KedaiPena.com – Untuk menelusuri asal sampah yang diinformasikan berada di pinggiran kanal menuju Kolam Pelabuhan di Pulau Pramuka, yang berlokasi di sisi timur dari Pulau, Peneliti Ahli Utama Bidang Oseanografi Terapan dan Manajemen Pesisir, Pusat Riset Iklim dan Atmosfer (PRIMA), Badan Riset dan Inovasi Nasional (BRIN), Widodo Setiyo Pranowo menyatakan hal pertama yang perlu dilakukan adalah melakukan penelaahan atas letak geografis pulau, posisi kolam Pelabuhan, kanal dan alur masuk ke kolam Pelabuhan tersebut.
Ia menyatakan berdasarkan citra satelit yang dikompilasi oleh Google Earth, maka tampak ada dua kolam Pelabuhan di Pulau Pramuka. Satu berada di sisi barat, dan satu berada di sisi timur pulau.
“Kolam Pelabuhan di sisi timur, hanya bisa dimasuki oleh kapal atau boat dari sisi selatan, karena alur masuknya dibangun demikian, mulut alur menghadap ke selatan. Sehingga sirkulasi air laut yang masuk ke kolam Pelabuhan air akan mengalir menuju ke utara, dan sebaliknya ketika keluar dari kolam Pelabuhan arah alirannya adalah menuju ke selatan,” kata Widodo, Senin (6/2/2023).
Ia menyampaikan bahwa alur tersebut dibangun jelas untuk melindungi kapal atau boat yang bergerak menuju ke kolam Pelabuhan, dari hantaman gelombang dari arah timur pada saat angin monsun timur, dan dari hantaman gelombang dari arah barat saat angin monsun barat.
“Berdasarkan deskripsi geografis dari alur tersebut, maka idealnya, arus yang dibangkitkan oleh angin monsun akan tereduksi tereduksi kecepatannya ketika memasuki mulut alur. Apalagi, mulut alur dibuat lebarnya hanya sekitar 45 meteran, dengan panjang alur sekitar 380-an meter, tentunya arus di sepanjang alur tersebut relatif lebih tenang daripada di luar sekitar Pulau Pramuka,” paparnya.

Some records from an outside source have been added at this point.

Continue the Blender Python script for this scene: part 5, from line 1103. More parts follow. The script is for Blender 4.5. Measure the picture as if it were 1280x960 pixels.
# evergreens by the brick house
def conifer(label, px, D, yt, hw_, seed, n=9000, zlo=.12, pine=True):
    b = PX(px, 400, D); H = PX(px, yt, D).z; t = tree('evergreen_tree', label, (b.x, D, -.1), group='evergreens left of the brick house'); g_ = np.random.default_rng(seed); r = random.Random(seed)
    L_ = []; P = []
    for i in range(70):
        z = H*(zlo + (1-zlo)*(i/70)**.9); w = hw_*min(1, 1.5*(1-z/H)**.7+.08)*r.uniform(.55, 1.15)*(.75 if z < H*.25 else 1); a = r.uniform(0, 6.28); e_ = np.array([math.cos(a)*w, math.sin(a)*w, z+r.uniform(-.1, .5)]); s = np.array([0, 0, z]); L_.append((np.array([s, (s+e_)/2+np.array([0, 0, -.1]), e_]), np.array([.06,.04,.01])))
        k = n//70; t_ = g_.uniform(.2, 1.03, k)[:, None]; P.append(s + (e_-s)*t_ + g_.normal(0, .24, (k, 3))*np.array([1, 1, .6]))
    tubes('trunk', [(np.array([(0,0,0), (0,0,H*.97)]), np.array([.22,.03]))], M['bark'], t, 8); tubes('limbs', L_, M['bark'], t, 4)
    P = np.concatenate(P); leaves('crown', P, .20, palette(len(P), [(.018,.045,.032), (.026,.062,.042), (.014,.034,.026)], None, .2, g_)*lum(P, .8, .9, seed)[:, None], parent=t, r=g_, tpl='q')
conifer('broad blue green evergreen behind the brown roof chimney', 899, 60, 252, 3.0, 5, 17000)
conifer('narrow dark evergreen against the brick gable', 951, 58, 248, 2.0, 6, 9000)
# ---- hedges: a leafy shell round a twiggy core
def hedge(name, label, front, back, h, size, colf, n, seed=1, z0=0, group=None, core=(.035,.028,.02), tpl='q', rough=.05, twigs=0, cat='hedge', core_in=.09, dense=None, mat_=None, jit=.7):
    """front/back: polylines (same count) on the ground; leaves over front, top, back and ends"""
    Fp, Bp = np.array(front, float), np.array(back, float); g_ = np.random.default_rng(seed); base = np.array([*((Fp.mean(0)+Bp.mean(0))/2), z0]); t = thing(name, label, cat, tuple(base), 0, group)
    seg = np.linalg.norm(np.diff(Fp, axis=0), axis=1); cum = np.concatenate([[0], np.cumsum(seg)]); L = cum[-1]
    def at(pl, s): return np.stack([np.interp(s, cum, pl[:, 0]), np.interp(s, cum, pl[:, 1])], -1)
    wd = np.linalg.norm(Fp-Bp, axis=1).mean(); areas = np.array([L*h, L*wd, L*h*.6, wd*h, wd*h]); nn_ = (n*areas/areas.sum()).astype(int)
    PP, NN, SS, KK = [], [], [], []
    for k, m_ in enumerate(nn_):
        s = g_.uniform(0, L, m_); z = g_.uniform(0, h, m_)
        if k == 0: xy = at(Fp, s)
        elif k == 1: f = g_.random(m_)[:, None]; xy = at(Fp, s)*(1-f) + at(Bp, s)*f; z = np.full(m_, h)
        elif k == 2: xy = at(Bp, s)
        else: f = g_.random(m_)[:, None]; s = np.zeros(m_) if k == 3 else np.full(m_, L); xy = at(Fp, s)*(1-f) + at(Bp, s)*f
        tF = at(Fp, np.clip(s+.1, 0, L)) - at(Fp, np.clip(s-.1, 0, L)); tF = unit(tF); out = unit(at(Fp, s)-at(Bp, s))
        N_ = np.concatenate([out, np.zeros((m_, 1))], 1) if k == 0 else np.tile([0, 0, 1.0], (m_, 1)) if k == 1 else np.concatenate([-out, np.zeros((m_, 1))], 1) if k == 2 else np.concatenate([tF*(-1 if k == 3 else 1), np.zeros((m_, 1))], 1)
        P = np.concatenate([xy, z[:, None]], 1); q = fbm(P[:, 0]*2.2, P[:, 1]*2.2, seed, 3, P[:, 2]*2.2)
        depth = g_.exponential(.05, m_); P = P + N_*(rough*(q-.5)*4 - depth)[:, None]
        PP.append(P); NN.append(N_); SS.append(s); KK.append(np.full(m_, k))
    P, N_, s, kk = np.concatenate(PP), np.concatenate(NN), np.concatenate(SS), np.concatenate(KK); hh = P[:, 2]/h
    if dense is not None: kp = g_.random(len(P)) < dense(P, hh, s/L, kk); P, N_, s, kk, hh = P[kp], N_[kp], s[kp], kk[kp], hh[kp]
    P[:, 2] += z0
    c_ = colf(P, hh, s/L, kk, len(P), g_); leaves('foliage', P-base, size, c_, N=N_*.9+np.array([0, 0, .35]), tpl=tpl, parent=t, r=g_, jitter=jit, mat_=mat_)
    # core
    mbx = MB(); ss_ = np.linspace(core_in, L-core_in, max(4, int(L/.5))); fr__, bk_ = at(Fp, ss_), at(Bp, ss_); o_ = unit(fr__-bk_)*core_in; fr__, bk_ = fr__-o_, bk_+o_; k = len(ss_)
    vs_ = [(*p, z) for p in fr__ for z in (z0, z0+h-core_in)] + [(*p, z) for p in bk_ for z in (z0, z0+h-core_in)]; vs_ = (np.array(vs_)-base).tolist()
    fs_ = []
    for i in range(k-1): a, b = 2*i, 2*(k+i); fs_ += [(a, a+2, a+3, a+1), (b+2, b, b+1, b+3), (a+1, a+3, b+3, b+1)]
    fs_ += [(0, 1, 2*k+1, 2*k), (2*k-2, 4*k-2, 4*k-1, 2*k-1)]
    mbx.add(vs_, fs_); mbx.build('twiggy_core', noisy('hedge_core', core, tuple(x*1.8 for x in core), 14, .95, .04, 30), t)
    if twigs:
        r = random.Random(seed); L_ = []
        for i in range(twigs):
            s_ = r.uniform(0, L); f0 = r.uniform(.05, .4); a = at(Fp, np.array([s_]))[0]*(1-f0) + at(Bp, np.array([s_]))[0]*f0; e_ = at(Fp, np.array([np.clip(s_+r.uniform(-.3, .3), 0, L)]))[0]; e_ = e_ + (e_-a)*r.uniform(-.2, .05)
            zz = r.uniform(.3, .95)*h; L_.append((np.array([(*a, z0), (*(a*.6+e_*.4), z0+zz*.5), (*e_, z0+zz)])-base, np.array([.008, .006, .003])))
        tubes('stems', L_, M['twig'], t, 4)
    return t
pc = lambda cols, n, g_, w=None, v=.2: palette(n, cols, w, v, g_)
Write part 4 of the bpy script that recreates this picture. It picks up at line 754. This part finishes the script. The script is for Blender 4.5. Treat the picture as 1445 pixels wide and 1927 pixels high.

Atas dasar penelaahan tersebut, ada dua skenario dugaan utama terkait mekanisme sampah laut bisa terakumulasi di pinggiran sisi dalam alur yang menuju kolam Pelabuhan di sisi timur Pulau Pramuka.
“Skenario dugaan pertama, sampah laut diangkut oleh arus monsun barat atau monsun timur, atau bahkan oleh arus monsun peralihan, menuju ke Pulau Pramuka, kemudian mendekati sekitar mulut alur yang menuju ke kolam Pelabuhan,” paparnya lagi.
Kemudian, lanjutnya, ketika elevasi muka laut pada kondisi pasang, maka sampah laut akan terdorong masuk ke dalam alur. Dan ketika kondisi surut, arus perlahan kembali menuju ke laut, meninggalkan sampah laut terdampar di pinggiran bagian dalam alur tersebut.
“Skenario dugaan kedua, sampah laut dibuang oleh kapal atau boat yang berlabuh di kolam pelabuhan atau oleh siapapun di kolam pelabuhan, kemudian terbawa menuju ke pinggiran alur ketika elevasi muka laut sedang menuju surut,” kata Widodo.
Ia menyatakan kedua skenario dugaan ini perlu dibuktikan secara ilmiah melalui dua teknik.
“Teknik pertama, dengan melakukan simulasi pemodelan hidrodinamika dan angkutan sampah, baik dengan sumber di sekitar mulut alur, maupun dengan sumber dari dalam kolam pelabuhan. Teknik ini lebih ekonomis, karena hanya dilakukan dengan komputer, namun tetap harus diverifikasi dengan data observasi,” ucapnya.
Dan teknik kedua adalah dengan memasang kamera CCTV dengan sumber energi surya, dipasang di pinggir kolam pelabuhan, dan di sepanjang pinggiran alur masuk. Pemantauan berkala, akan menjadi data verifikasi dari teknik pemodelan tersebut di atas, sekaligus bisa memantau adakah aktivitas pembuangan sampah di kolam/alur pelabuhan.
“Tentunya teknik ini memerlukan biaya yang lebih banyak. Teknik ini akan lebih sempurna lagi apabila dipasangi sensor oseanografi yang lain, seperti alat antenna High Frequency (HF) radar untuk memantau dan mengukur arus permukaan secara real time, dan/atau memasang juga sensor tide gauge dan/atau wave recorder untuk memantau dan mengukur dinamika elevasi muka laut dan gelombang laut,” pungkasnya.